The passenger side obviously has fewer wires...mainly just one for the window/lock and another for the courtesy light (which I think is the biggest pain, despite being the smallest).  I like to pull the connector from the door panel and then disconnect, this only nets you a few extra inches of "play," but it proves helpful to me.

The driver's side will have the courtesy light, power lock/window harness, and then another large plug (mirrors etc if I remember right).

This is really simple and anyone can do it, you will just have to spend a little time playing with the clearances to find what works best for you.

Step 5: Release the Door Release Rod

You know those plastic clips that ALWAYS break on your old Mopar?  This thing is very similar to that, but hopefully more durable.  All you need to do is lift up on the door release rod and swing it out of the way...by far the easiest of this series.

Step 6: Store the Door Panel

This seems obvious, but whatever your last connection, and where ever you are positioned, be ready for the door panel to drop down.  Keep in mind to not forget the door lock knob.  I like to let the door panel drop to my shoulder, then carefully maneuver myself back into a crouched position to lift the panel off the lock knob without pulling it in 18 inches.  If you did do that, don't worry, the stem is very flexible and you can bend it back into position.

Now just find somewhere safe to put the door panel.  If you will need multiple days to get the speakers swapped etc, make sure to keep it out of harms way and somewhere rain won't seep in on it etc.

Step 7:  Remove the Speaker or Speaker Pod

Depending on if you are going with a smaller, "drop-in" speaker, or a massive, aftermarket speaker you will need to either remove the speaker, or the speaker pod.

If you are swapping Bostons in on your 4-Speaker, or adding the Kicker line from Mopar they are drop-in replacements.

Grab your T15 Bit and remove the 4 screws holding the speaker to the speaker pod.  Disconnect the wiring to the speaker and carefully lift it out.
Now install your new speaker, connect the wiring, cinch it down with the T15 hardware, and call it good.

If you are going to install a Kappa or other high-quality aftermarket speaker you will likely need to modify the speaker pod.  Go ahead and just remove the (4) #2 Phillips Screws holding the pod to the door, disconnect the wiring harness, and you are golden.  On the bench, remove the (4) T15 Screws, mod your pod, and put it all back in place.

Granted, you will want to test out the sound from either speaker upgrade route you go, make sure you like it, have it dialed-in to your taste (aftermarket), and then get ready for the installation.

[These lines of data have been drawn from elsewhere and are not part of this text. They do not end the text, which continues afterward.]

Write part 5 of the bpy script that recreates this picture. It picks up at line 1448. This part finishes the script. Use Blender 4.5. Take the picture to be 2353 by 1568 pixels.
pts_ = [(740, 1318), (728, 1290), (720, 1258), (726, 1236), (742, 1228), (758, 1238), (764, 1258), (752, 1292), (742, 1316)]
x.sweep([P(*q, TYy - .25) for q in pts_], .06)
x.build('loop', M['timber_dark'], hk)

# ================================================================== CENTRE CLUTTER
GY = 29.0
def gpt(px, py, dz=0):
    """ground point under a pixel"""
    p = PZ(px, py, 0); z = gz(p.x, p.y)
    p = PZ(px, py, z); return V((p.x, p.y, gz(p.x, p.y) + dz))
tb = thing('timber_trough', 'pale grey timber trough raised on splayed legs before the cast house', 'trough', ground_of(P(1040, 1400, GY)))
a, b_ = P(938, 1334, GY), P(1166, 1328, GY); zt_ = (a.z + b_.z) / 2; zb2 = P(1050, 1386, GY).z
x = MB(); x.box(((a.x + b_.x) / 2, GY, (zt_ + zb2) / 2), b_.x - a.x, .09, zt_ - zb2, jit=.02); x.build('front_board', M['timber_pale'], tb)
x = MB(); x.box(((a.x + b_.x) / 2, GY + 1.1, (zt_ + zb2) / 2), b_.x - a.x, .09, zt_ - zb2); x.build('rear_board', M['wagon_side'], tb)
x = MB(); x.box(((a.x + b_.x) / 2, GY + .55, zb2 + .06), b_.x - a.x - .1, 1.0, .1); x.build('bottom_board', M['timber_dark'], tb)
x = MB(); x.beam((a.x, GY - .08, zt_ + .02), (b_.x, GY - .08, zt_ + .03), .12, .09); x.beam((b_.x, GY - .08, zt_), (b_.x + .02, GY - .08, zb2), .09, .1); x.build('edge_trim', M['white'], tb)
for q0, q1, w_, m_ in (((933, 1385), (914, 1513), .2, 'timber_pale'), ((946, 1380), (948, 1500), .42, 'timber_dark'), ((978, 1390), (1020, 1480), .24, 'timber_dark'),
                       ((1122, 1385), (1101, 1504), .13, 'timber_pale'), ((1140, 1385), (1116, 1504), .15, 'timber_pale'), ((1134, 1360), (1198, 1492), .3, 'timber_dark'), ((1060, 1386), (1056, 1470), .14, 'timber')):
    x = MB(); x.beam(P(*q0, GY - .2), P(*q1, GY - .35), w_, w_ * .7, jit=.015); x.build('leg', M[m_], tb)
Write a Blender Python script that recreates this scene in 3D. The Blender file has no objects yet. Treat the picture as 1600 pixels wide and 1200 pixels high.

Step 8: Door Panel Installation

Hey, if you removed it, you can put it back on...I think it is actually a bit easier to do this than take one off...mainly because the electrical connections are so much easier to just plug-in.  Take your time to line it all up as things still get tight.

Just reverse the steps above and you are golden.

Before installing any hardware or pins make sure you have seated the (5) Pins.

I would suggest you install the (5) #2 Phillips Screws first, beginning with the door pull (center) and door handle.  Then slide the (7) Clips one-by-one into their openings, push the center pins in once to engage, and once more to seat.  When properly installed, they will sit flush.  Now the only way people will know your door panel was off is when they hear the tunes from your stereo!